* Task description
Copy out the data below verbatim.

* start Dataset section *

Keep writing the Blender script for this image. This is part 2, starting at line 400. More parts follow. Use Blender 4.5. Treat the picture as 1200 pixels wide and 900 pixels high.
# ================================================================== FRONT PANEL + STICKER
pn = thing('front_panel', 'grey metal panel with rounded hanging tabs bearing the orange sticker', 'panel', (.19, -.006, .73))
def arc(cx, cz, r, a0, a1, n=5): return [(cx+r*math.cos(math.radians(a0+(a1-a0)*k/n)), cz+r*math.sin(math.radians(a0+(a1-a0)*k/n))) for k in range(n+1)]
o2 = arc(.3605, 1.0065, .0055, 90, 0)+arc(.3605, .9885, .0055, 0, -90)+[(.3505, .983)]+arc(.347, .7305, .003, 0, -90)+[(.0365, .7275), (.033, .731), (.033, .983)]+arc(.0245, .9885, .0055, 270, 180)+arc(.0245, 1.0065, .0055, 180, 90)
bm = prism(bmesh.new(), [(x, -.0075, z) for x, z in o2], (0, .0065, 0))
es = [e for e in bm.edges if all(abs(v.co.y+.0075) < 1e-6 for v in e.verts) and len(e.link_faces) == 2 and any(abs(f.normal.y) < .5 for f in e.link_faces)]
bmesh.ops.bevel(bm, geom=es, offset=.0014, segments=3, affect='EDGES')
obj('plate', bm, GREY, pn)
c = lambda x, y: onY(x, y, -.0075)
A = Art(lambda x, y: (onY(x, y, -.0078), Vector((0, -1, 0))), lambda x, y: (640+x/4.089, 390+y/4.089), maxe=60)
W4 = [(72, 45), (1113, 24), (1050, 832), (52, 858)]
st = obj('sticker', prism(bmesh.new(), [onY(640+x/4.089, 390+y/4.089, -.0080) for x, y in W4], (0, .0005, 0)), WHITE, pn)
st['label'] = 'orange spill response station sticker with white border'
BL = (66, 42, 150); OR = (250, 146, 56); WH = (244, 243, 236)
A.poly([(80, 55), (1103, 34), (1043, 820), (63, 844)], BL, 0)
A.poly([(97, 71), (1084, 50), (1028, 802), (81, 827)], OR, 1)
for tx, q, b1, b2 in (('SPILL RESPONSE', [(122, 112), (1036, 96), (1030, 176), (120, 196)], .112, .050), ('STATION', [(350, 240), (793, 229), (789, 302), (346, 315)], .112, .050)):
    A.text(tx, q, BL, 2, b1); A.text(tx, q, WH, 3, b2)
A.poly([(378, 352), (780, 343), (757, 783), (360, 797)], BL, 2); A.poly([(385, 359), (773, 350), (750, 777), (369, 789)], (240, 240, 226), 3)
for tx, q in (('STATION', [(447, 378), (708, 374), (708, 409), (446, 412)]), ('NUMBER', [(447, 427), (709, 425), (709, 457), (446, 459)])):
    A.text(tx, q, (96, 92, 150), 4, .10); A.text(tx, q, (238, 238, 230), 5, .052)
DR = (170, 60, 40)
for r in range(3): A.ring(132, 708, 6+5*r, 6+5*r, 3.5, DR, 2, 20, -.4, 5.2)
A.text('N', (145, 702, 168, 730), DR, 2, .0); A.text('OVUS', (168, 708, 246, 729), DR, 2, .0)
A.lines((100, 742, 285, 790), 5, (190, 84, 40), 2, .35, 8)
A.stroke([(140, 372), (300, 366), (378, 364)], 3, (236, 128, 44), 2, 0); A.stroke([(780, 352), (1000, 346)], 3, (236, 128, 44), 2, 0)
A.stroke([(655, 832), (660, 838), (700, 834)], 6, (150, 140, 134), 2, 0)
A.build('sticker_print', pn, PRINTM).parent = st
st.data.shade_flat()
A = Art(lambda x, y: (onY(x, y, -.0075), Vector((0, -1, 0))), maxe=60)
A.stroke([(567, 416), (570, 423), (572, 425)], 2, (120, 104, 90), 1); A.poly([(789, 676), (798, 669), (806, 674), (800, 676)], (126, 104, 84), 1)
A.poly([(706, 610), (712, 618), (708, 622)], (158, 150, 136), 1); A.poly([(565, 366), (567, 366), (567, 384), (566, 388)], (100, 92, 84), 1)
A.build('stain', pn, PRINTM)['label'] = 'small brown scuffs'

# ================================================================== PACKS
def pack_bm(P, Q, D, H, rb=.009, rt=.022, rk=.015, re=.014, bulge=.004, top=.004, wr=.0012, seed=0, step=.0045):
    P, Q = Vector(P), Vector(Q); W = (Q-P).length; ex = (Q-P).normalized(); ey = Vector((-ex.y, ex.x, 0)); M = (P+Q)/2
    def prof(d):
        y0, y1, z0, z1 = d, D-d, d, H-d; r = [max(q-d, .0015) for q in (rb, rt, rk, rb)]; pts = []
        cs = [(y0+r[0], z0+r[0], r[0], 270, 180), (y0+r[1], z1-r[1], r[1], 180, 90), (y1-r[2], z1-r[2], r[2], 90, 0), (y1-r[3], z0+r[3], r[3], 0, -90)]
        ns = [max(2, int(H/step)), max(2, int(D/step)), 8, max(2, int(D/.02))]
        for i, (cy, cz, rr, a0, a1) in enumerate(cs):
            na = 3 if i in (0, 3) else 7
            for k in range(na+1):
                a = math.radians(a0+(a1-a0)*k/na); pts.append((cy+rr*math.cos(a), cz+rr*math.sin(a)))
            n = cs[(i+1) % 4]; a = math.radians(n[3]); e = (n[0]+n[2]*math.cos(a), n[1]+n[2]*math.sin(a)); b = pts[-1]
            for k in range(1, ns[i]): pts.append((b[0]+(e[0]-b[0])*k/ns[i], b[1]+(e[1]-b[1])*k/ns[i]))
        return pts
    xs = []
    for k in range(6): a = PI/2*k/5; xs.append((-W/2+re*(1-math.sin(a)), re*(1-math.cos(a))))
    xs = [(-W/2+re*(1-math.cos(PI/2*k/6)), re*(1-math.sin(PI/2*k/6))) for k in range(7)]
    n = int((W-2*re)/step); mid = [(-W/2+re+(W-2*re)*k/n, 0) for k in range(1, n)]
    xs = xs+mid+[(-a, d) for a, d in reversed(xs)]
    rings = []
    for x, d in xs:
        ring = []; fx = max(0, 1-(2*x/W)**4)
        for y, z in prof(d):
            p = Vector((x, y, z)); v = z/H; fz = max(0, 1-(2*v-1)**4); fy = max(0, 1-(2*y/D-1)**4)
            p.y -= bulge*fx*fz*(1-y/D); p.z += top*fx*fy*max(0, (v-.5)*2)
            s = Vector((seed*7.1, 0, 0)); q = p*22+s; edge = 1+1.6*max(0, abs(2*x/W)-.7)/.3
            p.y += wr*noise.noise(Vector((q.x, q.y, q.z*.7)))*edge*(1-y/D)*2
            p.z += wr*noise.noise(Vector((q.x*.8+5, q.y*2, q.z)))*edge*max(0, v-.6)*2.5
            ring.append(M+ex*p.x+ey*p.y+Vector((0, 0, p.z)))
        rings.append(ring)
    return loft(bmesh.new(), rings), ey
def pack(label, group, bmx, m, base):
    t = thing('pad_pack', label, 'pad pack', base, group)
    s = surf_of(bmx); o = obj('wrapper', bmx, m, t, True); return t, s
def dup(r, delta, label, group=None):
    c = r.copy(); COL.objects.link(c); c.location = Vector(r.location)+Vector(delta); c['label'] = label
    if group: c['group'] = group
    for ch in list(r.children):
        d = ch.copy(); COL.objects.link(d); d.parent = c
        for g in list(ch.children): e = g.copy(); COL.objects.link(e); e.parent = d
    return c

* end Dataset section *

* Complete response
Keep writing the Blender script for this image. This is part 2, starting at line 400. More parts follow. Use Blender 4.5. Treat the picture as 1200 pixels wide and 900 pixels high.
# ================================================================== FRONT PANEL + STICKER
pn = thing('front_panel', 'grey metal panel with rounded hanging tabs bearing the orange sticker', 'panel', (.19, -.006, .73))
def arc(cx, cz, r, a0, a1, n=5): return [(cx+r*math.cos(math.radians(a0+(a1-a0)*k/n)), cz+r*math.sin(math.radians(a0+(a1-a0)*k/n))) for k in range(n+1)]
o2 = arc(.3605, 1.0065, .0055, 90, 0)+arc(.3605, .9885, .0055, 0, -90)+[(.3505, .983)]+arc(.347, .7305, .003, 0, -90)+[(.0365, .7275), (.033, .731), (.033, .983)]+arc(.0245, .9885, .0055, 270, 180)+arc(.0245, 1.0065, .0055, 180, 90)
bm = prism(bmesh.new(), [(x, -.0075, z) for x, z in o2], (0, .0065, 0))
es = [e for e in bm.edges if all(abs(v.co.y+.0075) < 1e-6 for v in e.verts) and len(e.link_faces) == 2 and any(abs(f.normal.y) < .5 for f in e.link_faces)]
bmesh.ops.bevel(bm, geom=es, offset=.0014, segments=3, affect='EDGES')
obj('plate', bm, GREY, pn)
c = lambda x, y: onY(x, y, -.0075)
A = Art(lambda x, y: (onY(x, y, -.0078), Vector((0, -1, 0))), lambda x, y: (640+x/4.089, 390+y/4.089), maxe=60)
W4 = [(72, 45), (1113, 24), (1050, 832), (52, 858)]
st = obj('sticker', prism(bmesh.new(), [onY(640+x/4.089, 390+y/4.089, -.0080) for x, y in W4], (0, .0005, 0)), WHITE, pn)
st['label'] = 'orange spill response station sticker with white border'
BL = (66, 42, 150); OR = (250, 146, 56); WH = (244, 243, 236)
A.poly([(80, 55), (1103, 34), (1043, 820), (63, 844)], BL, 0)
A.poly([(97, 71), (1084, 50), (1028, 802), (81, 827)], OR, 1)
for tx, q, b1, b2 in (('SPILL RESPONSE', [(122, 112), (1036, 96), (1030, 176), (120, 196)], .112, .050), ('STATION', [(350, 240), (793, 229), (789, 302), (346, 315)], .112, .050)):
    A.text(tx, q, BL, 2, b1); A.text(tx, q, WH, 3, b2)
A.poly([(378, 352), (780, 343), (757, 783), (360, 797)], BL, 2); A.poly([(385, 359), (773, 350), (750, 777), (369, 789)], (240, 240, 226), 3)
for tx, q in (('STATION', [(447, 378), (708, 374), (708, 409), (446, 412)]), ('NUMBER', [(447, 427), (709, 425), (709, 457), (446, 459)])):
    A.text(tx, q, (96, 92, 150), 4, .10); A.text(tx, q, (238, 238, 230), 5, .052)
DR = (170, 60, 40)
for r in range(3): A.ring(132, 708, 6+5*r, 6+5*r, 3.5, DR, 2, 20, -.4, 5.2)
A.text('N', (145, 702, 168, 730), DR, 2, .0); A.text('OVUS', (168, 708, 246, 729), DR, 2, .0)
A.lines((100, 742, 285, 790), 5, (190, 84, 40), 2, .35, 8)
A.stroke([(140, 372), (300, 366), (378, 364)], 3, (236, 128, 44), 2, 0); A.stroke([(780, 352), (1000, 346)], 3, (236, 128, 44), 2, 0)
A.stroke([(655, 832), (660, 838), (700, 834)], 6, (150, 140, 134), 2, 0)
A.build('sticker_print', pn, PRINTM).parent = st
st.data.shade_flat()
A = Art(lambda x, y: (onY(x, y, -.0075), Vector((0, -1, 0))), maxe=60)
A.stroke([(567, 416), (570, 423), (572, 425)], 2, (120, 104, 90), 1); A.poly([(789, 676), (798, 669), (806, 674), (800, 676)], (126, 104, 84), 1)
A.poly([(706, 610), (712, 618), (708, 622)], (158, 150, 136), 1); A.poly([(565, 366), (567, 366), (567, 384), (566, 388)], (100, 92, 84), 1)
A.build('stain', pn, PRINTM)['label'] = 'small brown scuffs'

# ================================================================== PACKS
def pack_bm(P, Q, D, H, rb=.009, rt=.022, rk=.015, re=.014, bulge=.004, top=.004, wr=.0012, seed=0, step=.0045):
    P, Q = Vector(P), Vector(Q); W = (Q-P).length; ex = (Q-P).normalized(); ey = Vector((-ex.y, ex.x, 0)); M = (P+Q)/2
    def prof(d):
        y0, y1, z0, z1 = d, D-d, d, H-d; r = [max(q-d, .0015) for q in (rb, rt, rk, rb)]; pts = []
        cs = [(y0+r[0], z0+r[0], r[0], 270, 180), (y0+r[1], z1-r[1], r[1], 180, 90), (y1-r[2], z1-r[2], r[2], 90, 0), (y1-r[3], z0+r[3], r[3], 0, -90)]
        ns = [max(2, int(H/step)), max(2, int(D/step)), 8, max(2, int(D/.02))]
        for i, (cy, cz, rr, a0, a1) in enumerate(cs):
            na = 3 if i in (0, 3) else 7
            for k in range(na+1):
                a = math.radians(a0+(a1-a0)*k/na); pts.append((cy+rr*math.cos(a), cz+rr*math.sin(a)))
            n = cs[(i+1) % 4]; a = math.radians(n[3]); e = (n[0]+n[2]*math.cos(a), n[1]+n[2]*math.sin(a)); b = pts[-1]
            for k in range(1, ns[i]): pts.append((b[0]+(e[0]-b[0])*k/ns[i], b[1]+(e[1]-b[1])*k/ns[i]))
        return pts
    xs = []
    for k in range(6): a = PI/2*k/5; xs.append((-W/2+re*(1-math.sin(a)), re*(1-math.cos(a))))
    xs = [(-W/2+re*(1-math.cos(PI/2*k/6)), re*(1-math.sin(PI/2*k/6))) for k in range(7)]
    n = int((W-2*re)/step); mid = [(-W/2+re+(W-2*re)*k/n, 0) for k in range(1, n)]
    xs = xs+mid+[(-a, d) for a, d in reversed(xs)]
    rings = []
    for x, d in xs:
        ring = []; fx = max(0, 1-(2*x/W)**4)
        for y, z in prof(d):
            p = Vector((x, y, z)); v = z/H; fz = max(0, 1-(2*v-1)**4); fy = max(0, 1-(2*y/D-1)**4)
            p.y -= bulge*fx*fz*(1-y/D); p.z += top*fx*fy*max(0, (v-.5)*2)
            s = Vector((seed*7.1, 0, 0)); q = p*22+s; edge = 1+1.6*max(0, abs(2*x/W)-.7)/.3
            p.y += wr*noise.noise(Vector((q.x, q.y, q.z*.7)))*edge*(1-y/D)*2
            p.z += wr*noise.noise(Vector((q.x*.8+5, q.y*2, q.z)))*edge*max(0, v-.6)*2.5
            ring.append(M+ex*p.x+ey*p.y+Vector((0, 0, p.z)))
        rings.append(ring)
    return loft(bmesh.new(), rings), ey
def pack(label, group, bmx, m, base):
    t = thing('pad_pack', label, 'pad pack', base, group)
    s = surf_of(bmx); o = obj('wrapper', bmx, m, t, True); return t, s
def dup(r, delta, label, group=None):
    c = r.copy(); COL.objects.link(c); c.location = Vector(r.location)+Vector(delta); c['label'] = label
    if group: c['group'] = group
    for ch in list(r.children):
        d = ch.copy(); COL.objects.link(d); d.parent = c
        for g in list(ch.children): e = g.copy(); COL.objects.link(e); e.parent = d
    return c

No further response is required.